Liz Ogbu, founder and principal of architectural design practice Studio O, said architects must fight for justice and consider the way their designs impact underprivileged communities in her lecture “Design in the Apocalypse” Wednesday.
“I often work with communities for whom there are few spaces that celebrate their stories,” Ogbu said. “These communities are living with the burden of the lack of spatial justice. As long as we continue to be separated and selectively harmed by space, we cannot achieve any of the other justices that we want to achieve.”
Ogbu said she works to reimagine neighborhoods and their surrounding infrastructure to create more spaces that can enable success for those living there. She said it is essential that architects go beyond just doing good for communities — instead, they should do the right thing.
“If we don’t create a place where people who have been harmed in the past actually get a voice in determining what happens in the future, then all we are really doing is ‘doing good,’” Ogbu said.

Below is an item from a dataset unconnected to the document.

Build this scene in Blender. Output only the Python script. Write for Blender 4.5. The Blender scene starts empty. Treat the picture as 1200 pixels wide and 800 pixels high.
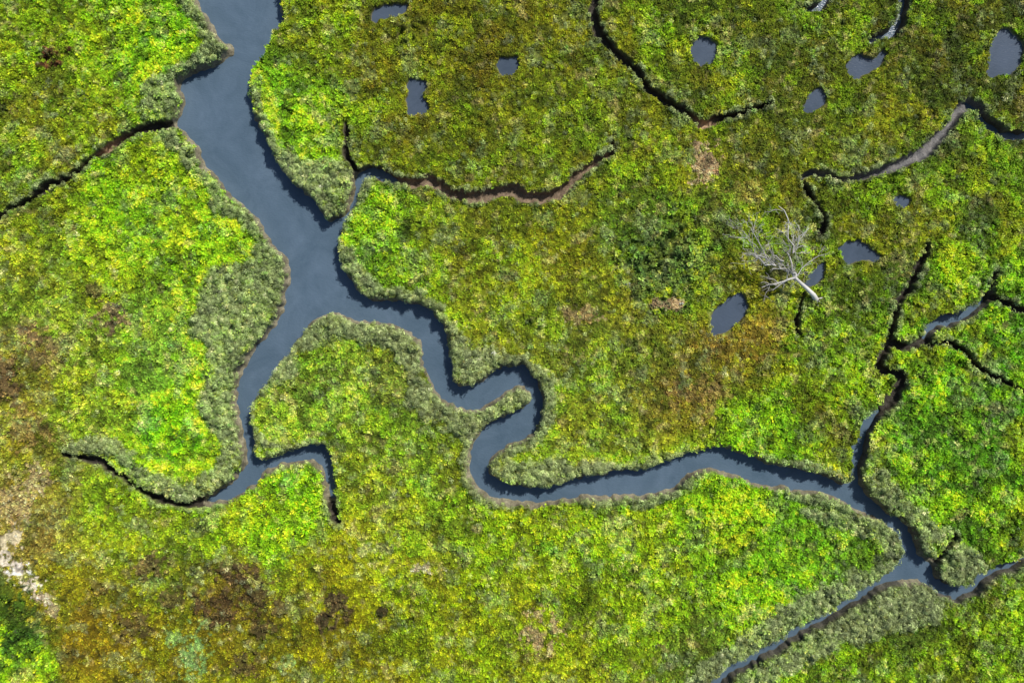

Hearing from active voices like Ogbu is essential to architecture students understanding their field, said Sarah Wu, assistant director of research for the School of Architecture.
“It's so important that schools bring in people like Liz to speak to our community and to have the hard conversations that we need to have about our fields and our disciplines,” Wu said.
Rebuilding a disadvantaged community is about listening to the needs of the people and creating ability for growth, Ogbu said.
“We’re not just supposed to be building housing; We are supposed to be building opportunity,” Ogbu said. “If all we are doing is building housing, then all we are doing is helping the poor be poor better.”
Architecture junior Temi Osanyintolu said Ogbu’s work shows how architecture must be rethought.
“Right now, I feel that the field centers form and beauty, but it needs to center the people and the community,” Osanyintolu said. “Architecture students love our major because of the impact architecture has on society. It only makes sense that we center justice and equity in our curriculum.”
In architecture, it is important to not be complicit in harm, Ogbu said.
“I will risk my position and I will risk my rights in order to fight for justice because I understand that this isn’t just their fight,” Ogbu said. “This is our fight.”